Sunday, December 12, 2010

I Think I Need a New Heart

Never Let Me Go (Romanek, 2010)

For a movie with such a gut-wrenching premise, I expected this film to be more visceral. Admittedly, I have never read any of Kazuo Ishiguro’s books (despite having been assigned one in a grad school seminar), but for some reason I had the preconception that his writing style was lyrical and that this lyricism would be translated into a very visually powerful film. This assumption was, no doubt, largely responsible for my initial feeling that Never Let Me Go was lacking something stylistically.

At first, the mise-en-scène struck me as overly sparse—a failure to fully utilize the medium and an over-reliance on narrative. Certainly, there are vivid, beautiful moments in the film that are hauntingly powerful. They are, however, relatively few and far between. And that, of course, is the point. Everything about the world the characters inhabit is sparse and controlled. The muted tones and minimalist mise-en-scène perfectly convey the characters’ entrapment in a world that offers precious few opportunities for genuine emotional experiences. The film’s style also works to keep viewers at an emotional distance preventing it from turning into pure melodrama. Surely, we feel for the characters, but our emotional attachment to them is limited by the rules that govern their world and by the fact that their own capacities for emotion are so stunted.

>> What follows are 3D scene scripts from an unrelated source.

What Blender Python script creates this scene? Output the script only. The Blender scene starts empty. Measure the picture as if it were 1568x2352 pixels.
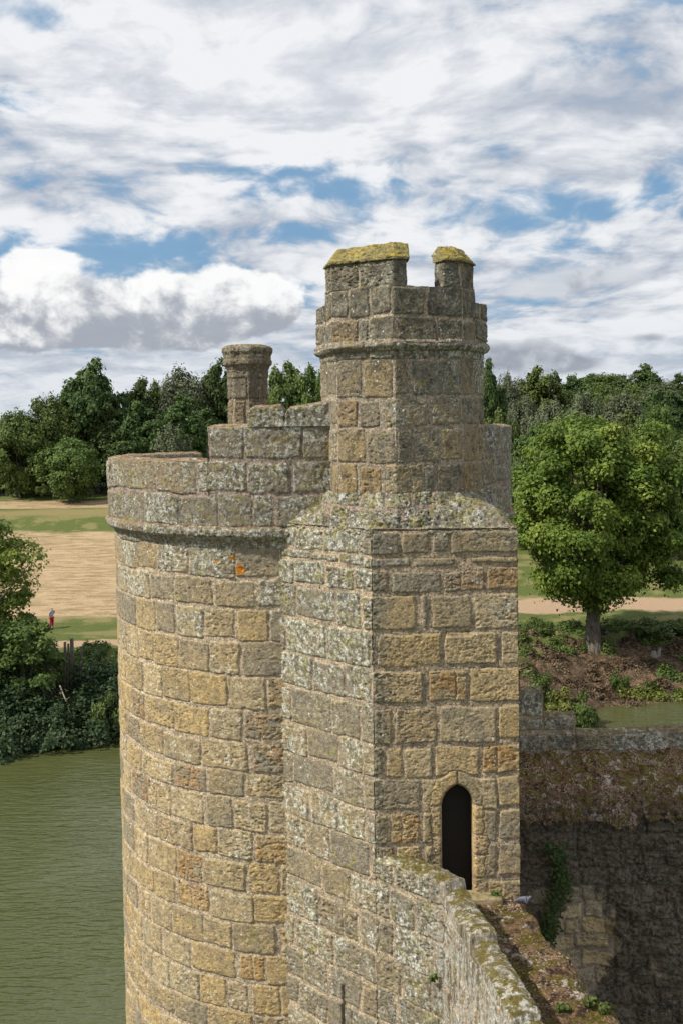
import bpy, math, random
import numpy as np
from mathutils import Vector, Matrix
random.seed(7); RNG = np.random.default_rng(7)
SC = bpy.context.scene
COL = SC.collection
R_ = math.radians
# ------------------------------------------------------------------ camera
F_PX, CX, CY = 2400.0, 784.0, 1176.0          # focal length in pixels of a 1568x2352 frame
EYE = 19.0
cam = bpy.data.cameras.new("camera"); cam_o = bpy.data.objects.new("camera", cam); COL.objects.link(cam_o)
cam.sensor_fit = 'VERTICAL'; cam.sensor_height = 36; cam.lens = 36.0 * F_PX / 2352
cam.clip_start = 0.1; cam.clip_end = 5000
PITCH, ROLL = 2.4, 0.8
cam.shift_y = -(196 - 2400 * math.tan(R_(PITCH))) / 2352
cam_o.matrix_world = Matrix.Translation((0, 0, EYE)) @ Matrix.Rotation(R_(90 - PITCH), 4, 'X') @ Matrix.Rotation(R_(-ROLL), 4, 'Z')
SC.camera = cam_o
# ------------------------------------------------------------------ view
SC.view_settings.view_transform = 'Standard'; SC.view_settings.look = 'None'
SC.view_settings.exposure = 0.0; SC.view_settings.gamma = 1.0
SC.view_settings.use_curve_mapping = False
# ------------------------------------------------------------------ sun
SUN_AZ, SUN_EL = -108.0, 47.0                 # azimuth from +Y, clockwise
sd = Vector((math.sin(R_(SUN_AZ)) * math.cos(R_(SUN_EL)), math.cos(R_(SUN_AZ)) * math.cos(R_(SUN_EL)), math.sin(R_(SUN_EL))))
sun = bpy.data.lights.new("sun", 'SUN'); sun_o = bpy.data.objects.new("sun", sun); COL.objects.link(sun_o)
sun.energy = 5.0; sun.angle = R_(1.5); sun.color = (1.0, .93, .82)
sun_o.rotation_euler = sd.to_track_quat('Z', 'Y').to_euler(); sun_o.location = (-30, -20, 60)

# ------------------------------------------------------------------ node helper
class NT:
    def __init__(s, tree): s.t = tree; s.n = tree.nodes; s.l = tree.links
    def node(s, typ, **kw):
        n = s.n.new(typ)
        for k, v in kw.items(): setattr(n, k, v)
        return n
    def put(s, sock, v):
        if isinstance(v, bpy.types.NodeSocket): s.l.new(v, sock)
        elif v is not None:
            if isinstance(v, (tuple, list)) and len(v) == 3 and sock.type == 'RGBA': v = (*v, 1)
            sock.default_value = v
    def m(s, op, a, b=None, c=None, clamp=False):
        n = s.node('ShaderNodeMath', operation=op, use_clamp=clamp)
        s.put(n.inputs[0], a); s.put(n.inputs[1], b); s.put(n.inputs[2], c); return n.outputs[0]
    def vm(s, op, a, b=None, sc=None):
        n = s.node('ShaderNodeVectorMath', operation=op)
        s.put(n.inputs[0], a); s.put(n.inputs[1], b)
        if sc is not None: s.put(n.inputs['Scale'], sc)
        return n.outputs['Value'] if op in ('LENGTH', 'DOT_PRODUCT') else n.outputs[0]
    def noise(s, vec, scale, detail=4, rough=.55, dist=0, color=False, lac=2.0):
        n = s.node('ShaderNodeTexNoise'); s.put(n.inputs['Vector'], vec)
        n.inputs['Scale'].default_value = scale; n.inputs['Detail'].default_value = detail
        n.inputs['Roughness'].default_value = rough; n.inputs['Distortion'].default_value = dist
        n.inputs['Lacunarity'].default_value = lac
        return n.outputs['Color'] if color else n.outputs[0]
    def vor(s, vec, scale, feat='F1', rnd=1.0):
        n = s.node('ShaderNodeTexVoronoi', feature=feat); s.put(n.inputs['Vector'], vec)
        n.inputs['Scale'].default_value = scale; n.inputs['Randomness'].default_value = rnd
        return n.outputs['Distance']
    def ss(s, v, a, b, lo=0.0, hi=1.0):
        n = s.node('ShaderNodeMapRange', interpolation_type='SMOOTHSTEP')
        for i, q in zip((0, 1, 2, 3, 4), (v, a, b, lo, hi)): s.put(n.inputs[i], q)
        return n.outputs[0]
    def mix(s, f, a, b):
        n = s.node('ShaderNodeMix', data_type='RGBA')
        s.put(n.inputs[0], f); s.put(n.inputs[6], a); s.put(n.inputs[7], b); return n.outputs[2]
    def comb(s, x, y, z):
        n = s.node('ShaderNodeCombineXYZ')
        for i, q in enumerate((x, y, z)): s.put(n.inputs[i], q)
        return n.outputs[0]
    def sep(s, v):
        n = s.node('ShaderNodeSeparateXYZ'); s.put(n.inputs[0], v); return n.outputs
    def bump(s, h, strength=.5, dist=.02, nrm=None):
        n = s.node('ShaderNodeBump'); s.put(n.inputs['Height'], h); s.put(n.inputs['Normal'], nrm)
        n.inputs['Strength'].default_value = strength; n.inputs['Distance'].default_value = dist
        return n.outputs[0]
def new_mat(name):
    m = bpy.data.materials.new(name); m.use_nodes = True; m.node_tree.nodes.clear()
    nt = NT(m.node_tree); o = nt.node('ShaderNodeOutputMaterial')
    p = nt.node('ShaderNodeBsdfPrincipled'); nt.l.new(p.outputs[0], o.inputs[0])
    p.inputs['Roughness'].default_value = .9
    p.inputs['Specular IOR Level'].default_value = .2
    return m, nt, p, o

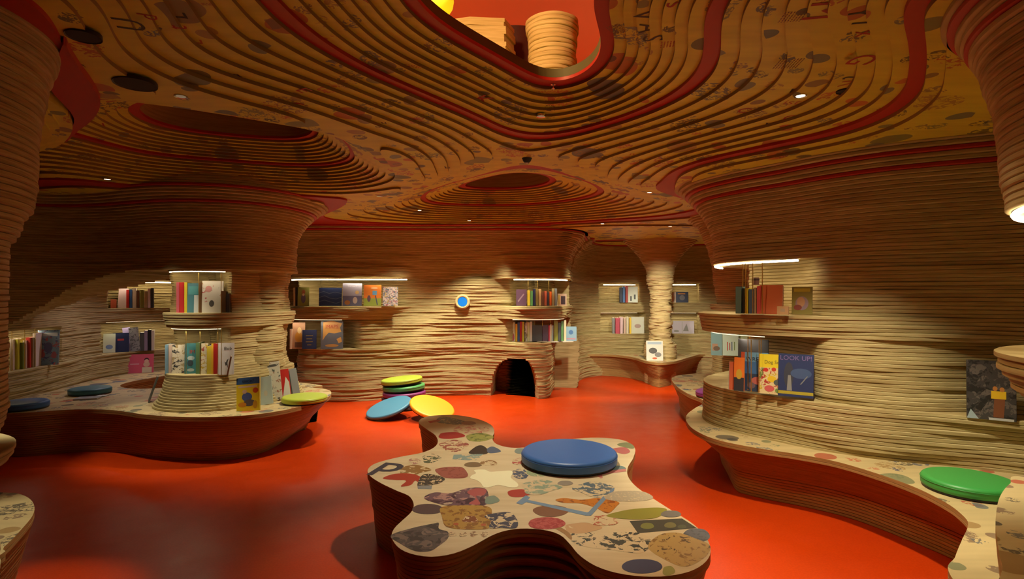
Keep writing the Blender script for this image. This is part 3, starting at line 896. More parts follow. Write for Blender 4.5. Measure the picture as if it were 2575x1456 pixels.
for (lab, (px, py), pw, an, tg) in DL:
    downlight(lab, px, py, power=pw, angle=an, target=tg, lit=px in (1180, 1055, 2013, 270, 1633, 1515, 1685))
# unseen downlights: added to light alcove and bay, the rest behind the viewer
for (lab, xy, pw, an, tg) in [
    ('added downlight over the bay beside the right column, out of view', (1.0, 1.6), 18, 50, (1.75, 2.3, .4)),
    ('added downlight inside the left alcove, hidden by the overhanging wall', (-4.2, 6.7), 48, 100, (-4.25, 6.5, 0)),
    ('downlight behind the viewer on the left, out of view', (-1.6, .6), 1.5, 90, (-2.0, 1.0, 0)),
    ('downlight behind the viewer on the right, out of view', (1.2, .6), 2, 90, (1.2, 1.3, 0))]:
    downlight(lab, xy=xy, power=pw, angle=an, target=tg, col=(.95, .80, .92) if 'alcove' in lab else WARM)

def speaker(label, px, py, r):
    x, y, z, k = ceil_at(px, py)
    o = empty('ceiling_speaker', (x, y, z)); tag(o, label, 'speaker', 'round ceiling speakers')
    mb = MB(); mb.lathe([(r * .93, -.002), (r, -.006), (r * 1.01, 0), (r * 1.0, .01), (r * .93, .01)], 36)
    mb.build('rim', M['black'], o, 40)
    mb = MB(); mb.lathe([(.001, -.004), (r * .92, -.003), (r * .93, .006), (.001, .006)], 36)
    mb.build('grille', M['speaker'], o, 40)
speaker('larger dark round speaker beside the red recess', 340, 210, .085)
speaker('smaller dark round speaker at the top of the red recess', 210, 90, .056)
speaker('small dark speaker disc among the letters on the right', 2123, 228, .036)
# sensor on the saddle between the domes
x, y, z, k = ceil_at(1325, 398)
o = empty('ceiling_sensor', (x, y, z)); tag(o, 'black dome sensor hanging where the ceiling domes meet', 'sensor')
mb = MB(); mb.lathe([(.001, -.035), (.018, -.034), (.030, -.022), (.036, -.006), (.040, 0), (.040, .006), (.001, .006)], 28); mb.build('dome', M['black'], o, 40)
mb = MB(); mb.lathe([(.001, -.042), (.008, -.04), (.010, -.034), (.001, -.033)], 16); mb.build('lens_tip', M['white'], o, 40)
# sprinkler below the red rim
x, y, z, k = ceil_at(1391, 212)
o = empty('sprinkler_head', (x, y, z)); tag(o, 'tiny pale sprinkler head under the red rim of the opening', 'sprinkler')
mb = MB(); mb.lathe([(.001, -.028), (.010, -.027), (.010, -.024), (.004, -.023), (.004, -.008), (.016, -.004), (.016, .004), (.001, .004)], 16); mb.build('nozzle', M['chrome'], o, 40)

# ---------------------------------------------------------------- LED strips under the overhangs
def led(label, pts, z, power, r=.008, dim=False, group='LED strips under the overhanging walls'):
    pts = np.array(pts, float)
    o = empty('led_strip', (float(pts[0][0]), float(pts[0][1]), z)); tag(o, label, 'light strip', group)
    c, s = resample(pts, .03, False)
    rel = [(p[0] - pts[0][0], p[1] - pts[0][1], 0) for p in c]
    mb = MB(); mb.tube(rel, r, 6); mb.build('diffuser', M['led_dim'] if dim else M['led'], o, 60)
    mb = MB(); mb.tube([(a, b, r * 1.1) for a, b, _ in rel], r * .8, 4); mb.build('channel', M['chrome'], o, 60)
    nl = max(1, int(s[-1] / .45))
    for i in range(nl):
        f = (i + .5) / nl * s[-1]
        px_, py_ = np.interp(f, s, c[:, 0]), np.interp(f, s, c[:, 1])
        d = bpy.data.lights.new('led_light', 'AREA'); d.shape = 'RECTANGLE'; d.size = s[-1] / nl; d.size_y = .02
        d.energy = power * s[-1] / nl; d.color = (1, .84, .58)
        l = bpy.data.objects.new('led_light', d); COL.objects.link(l)
        i2 = min(len(c) - 1, int(f / s[-1] * len(c)) + 1)
        t = c[i2] - c[max(0, i2 - 2)]
        l.location = (px_, py_, z - .02)
        l.rotation_euler = (0, 0, math.atan2(t[1], t[0]))
        l.parent = o; l.matrix_parent_inverse = Matrix.Translation((-float(pts[0][0]), -float(pts[0][1]), -z))
    return o
def along(front, s0, s1, off, n=12):
    return [front.at(s) + front.nrm(s) * off for s in np.linspace(s0, s1, n)]
led('long LED strip over the books on the left half of the back wall', along(fb, B['l0'], B['l1'] - .05, -.012), 1.632, 2.2)
led('short LED strip over the crowded books at the back wall right end', along(fb, B['r0'] + .02, B['r1'] + .15, -.012), 1.632, 2.2)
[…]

Tommy (Andrew Garfield) is bullied as a child in part because the only way he can find to express emotion is through fits of rage—a phase he doesn’t ever outgrow. Indeed, the two moments in which Kathy (Carey Mulligan) attempts to comfort him during one of his outbursts demonstrate how little changes for these characters over the course of their lives. I found Keira Knightley’s portrayal of Tommy and Kathy’s friend Ruth annoying at worst and forgettable at best, though that may be due more to a lack of character development than to any failure on her part. Carey Mulligan’s performance makes me even sadder that I haven’t seen An Education (Scherfig, 2009) yet. She is absolutely mesmerizing. Throughout the film, she maintains a quiet power that both draws us to her and holds us at a distance.

The visual style, which initially struck me as surprisingly restrained, is perhaps best described as repressed. Everything about the film is working to limit our cathexis, to alienate us from the characters—perhaps so we are better able to contemplate their own experience of alienation from the world, from each other, and from themselves. While this may be frustrating for viewers (as I gather it has been for some reviewers), I don’t think it constitutes a failure on the film’s part; on the contrary, Never Let Me Go is utterly successful at rendering its world of alienation and detachment.

One of my tests of a good movie is that I have been so absorbed in the world of the film that I leave the theater feeling displaced and unsure how to be in the world as it is. In that regard, Never Let Me Go is a resounding success. I left one world of dystopian alienation and repression and emerged into the over-stimulating mise-en-scène of a suburban mall feeling even more lost.